Thursday, 10 November 2011

MSA can mean only one thing.

I've always wondered about a curious habit of Africanist archaeologists. They persist in calling the Middle Palaeolithic the 'Middle Stone Age' (MSA). Until yesterday I was bothered by the feeling that this practice was either fundamentally a misnomer or a term coined in the early days more or less contemporaneously with that of 'Middle Palaeolithic' in Europe, which would give them (in a charitable world) the right to use the term.
     Then, yesterday while I was eating my Post Honey Bunches of Oats [Does that count as product placement and will I get a big wad of cash for endorsing their product on my blog?] I was watching the news ticker up above and was drawn to an article in the November 8th issue of Dredging Today [You really can't make this stuff up. There's a web journal called dredgingtoday.com], in which I read
The site of what is now Rotterdam’s Yangtzehaven was inhabited by humans in the Middle Stone Age. At a depth of 20 metres, in the sea bed, unique underwater archaeological investigation found traces of bone, flint and charcoal from around 7000 BC. These finds are the very first scientific proof that humans lived at this spot in the Early and Middle Stone Age.

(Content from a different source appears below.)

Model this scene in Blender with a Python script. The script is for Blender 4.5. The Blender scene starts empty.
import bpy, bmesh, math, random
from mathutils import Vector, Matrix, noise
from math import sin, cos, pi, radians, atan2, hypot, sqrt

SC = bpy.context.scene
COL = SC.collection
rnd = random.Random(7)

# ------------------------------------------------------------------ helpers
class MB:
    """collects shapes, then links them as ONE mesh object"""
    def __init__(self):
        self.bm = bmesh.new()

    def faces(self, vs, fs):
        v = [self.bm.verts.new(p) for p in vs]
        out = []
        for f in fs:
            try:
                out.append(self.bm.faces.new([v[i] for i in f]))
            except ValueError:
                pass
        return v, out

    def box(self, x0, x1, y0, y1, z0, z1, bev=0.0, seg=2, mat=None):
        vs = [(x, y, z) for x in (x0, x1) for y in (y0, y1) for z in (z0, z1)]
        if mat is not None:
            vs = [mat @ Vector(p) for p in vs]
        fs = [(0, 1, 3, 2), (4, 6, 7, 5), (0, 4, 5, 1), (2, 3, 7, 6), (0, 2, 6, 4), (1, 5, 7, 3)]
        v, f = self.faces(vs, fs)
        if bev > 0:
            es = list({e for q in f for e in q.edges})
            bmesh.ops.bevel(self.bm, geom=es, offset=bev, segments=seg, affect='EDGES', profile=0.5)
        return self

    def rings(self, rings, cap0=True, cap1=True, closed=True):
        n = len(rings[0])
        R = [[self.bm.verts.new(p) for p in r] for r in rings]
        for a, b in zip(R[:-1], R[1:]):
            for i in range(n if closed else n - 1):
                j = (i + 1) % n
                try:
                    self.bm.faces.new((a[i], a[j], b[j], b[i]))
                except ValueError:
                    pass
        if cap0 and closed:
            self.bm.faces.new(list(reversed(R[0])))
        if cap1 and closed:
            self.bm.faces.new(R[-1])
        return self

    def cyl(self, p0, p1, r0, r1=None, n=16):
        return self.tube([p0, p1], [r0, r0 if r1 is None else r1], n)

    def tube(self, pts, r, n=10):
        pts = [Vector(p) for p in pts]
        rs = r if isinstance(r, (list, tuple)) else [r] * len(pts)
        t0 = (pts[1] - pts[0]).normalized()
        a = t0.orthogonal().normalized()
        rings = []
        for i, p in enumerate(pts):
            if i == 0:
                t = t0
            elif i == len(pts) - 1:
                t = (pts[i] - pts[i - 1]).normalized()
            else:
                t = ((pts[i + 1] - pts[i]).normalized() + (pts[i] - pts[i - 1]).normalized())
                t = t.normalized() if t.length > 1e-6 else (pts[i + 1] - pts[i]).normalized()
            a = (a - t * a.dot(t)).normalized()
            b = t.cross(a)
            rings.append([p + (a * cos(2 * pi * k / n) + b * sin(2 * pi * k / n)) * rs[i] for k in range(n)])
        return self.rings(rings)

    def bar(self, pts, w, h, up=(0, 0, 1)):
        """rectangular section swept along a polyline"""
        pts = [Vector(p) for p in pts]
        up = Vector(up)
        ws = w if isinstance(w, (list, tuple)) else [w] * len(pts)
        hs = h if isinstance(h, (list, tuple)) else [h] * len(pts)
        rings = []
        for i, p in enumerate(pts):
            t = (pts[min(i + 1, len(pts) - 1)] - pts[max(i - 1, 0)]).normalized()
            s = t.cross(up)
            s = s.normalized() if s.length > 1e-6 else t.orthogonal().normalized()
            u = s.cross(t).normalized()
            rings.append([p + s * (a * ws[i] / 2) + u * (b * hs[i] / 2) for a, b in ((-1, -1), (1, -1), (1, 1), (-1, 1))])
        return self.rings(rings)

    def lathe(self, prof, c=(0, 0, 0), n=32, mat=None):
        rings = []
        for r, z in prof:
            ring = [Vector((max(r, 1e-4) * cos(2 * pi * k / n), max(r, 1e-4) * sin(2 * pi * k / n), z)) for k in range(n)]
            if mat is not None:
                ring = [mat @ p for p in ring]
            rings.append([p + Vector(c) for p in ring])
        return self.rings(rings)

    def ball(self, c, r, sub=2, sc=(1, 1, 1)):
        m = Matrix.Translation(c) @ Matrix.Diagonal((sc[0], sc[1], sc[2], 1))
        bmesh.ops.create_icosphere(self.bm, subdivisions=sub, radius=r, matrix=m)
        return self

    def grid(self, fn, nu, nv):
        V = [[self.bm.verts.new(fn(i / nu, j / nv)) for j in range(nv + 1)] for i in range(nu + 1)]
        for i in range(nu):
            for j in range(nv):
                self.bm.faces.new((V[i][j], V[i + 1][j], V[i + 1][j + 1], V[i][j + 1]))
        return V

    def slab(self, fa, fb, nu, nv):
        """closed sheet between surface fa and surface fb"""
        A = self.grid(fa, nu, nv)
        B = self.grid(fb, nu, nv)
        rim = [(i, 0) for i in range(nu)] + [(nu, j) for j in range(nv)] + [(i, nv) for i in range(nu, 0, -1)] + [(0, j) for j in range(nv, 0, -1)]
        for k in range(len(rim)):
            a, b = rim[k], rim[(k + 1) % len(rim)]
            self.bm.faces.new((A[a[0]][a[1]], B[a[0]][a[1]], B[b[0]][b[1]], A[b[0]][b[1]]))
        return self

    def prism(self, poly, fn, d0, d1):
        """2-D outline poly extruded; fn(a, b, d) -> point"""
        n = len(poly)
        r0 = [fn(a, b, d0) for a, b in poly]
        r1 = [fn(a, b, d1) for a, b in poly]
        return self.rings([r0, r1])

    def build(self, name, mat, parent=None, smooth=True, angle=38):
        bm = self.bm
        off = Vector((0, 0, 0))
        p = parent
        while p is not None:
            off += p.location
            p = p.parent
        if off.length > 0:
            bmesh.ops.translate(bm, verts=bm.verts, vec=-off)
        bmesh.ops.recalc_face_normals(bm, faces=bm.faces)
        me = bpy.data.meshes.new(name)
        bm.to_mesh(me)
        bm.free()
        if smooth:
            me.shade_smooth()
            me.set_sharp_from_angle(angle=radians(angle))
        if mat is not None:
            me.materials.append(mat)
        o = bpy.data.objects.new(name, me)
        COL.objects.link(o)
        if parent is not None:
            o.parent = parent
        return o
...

Aside from the confusion engendered in my mind by the presence of the Yangtze River in Rotterdam [and I thought Americans were geographically challenged!] at first I was a bit befuddled upon hearing a Dutch discovery described using the African nomen, MSA, rather than the term used ubiquitously in Europe, Middle Palaeolithic. Then I saw the date and was flummoxed beyond comprehension. Until, that is, I read 
Up to now, very little was known about this period in particular, the Early and Middle Mesolithic, so far to the west of the Netherlands.
And then it dawned on me. Of course the Africanist habit of calling the Middle Palaeolithic the MSA is inherently flawed [Unless of course you think that Africa never got out of the Old Stone Age, which I wouldn't put past some who've worked there over the years]. 
     The so-called Stone Age always comprised the Lower, Middle and Upper Palaeolithic (Old Stone Age), the Mesolithic (Middle Stone Age), and the Neolithic (or New Stone Age). What gives? Will one of you Africanists please step forward and explain this to me in plain English [i.e. not Afrikaans]?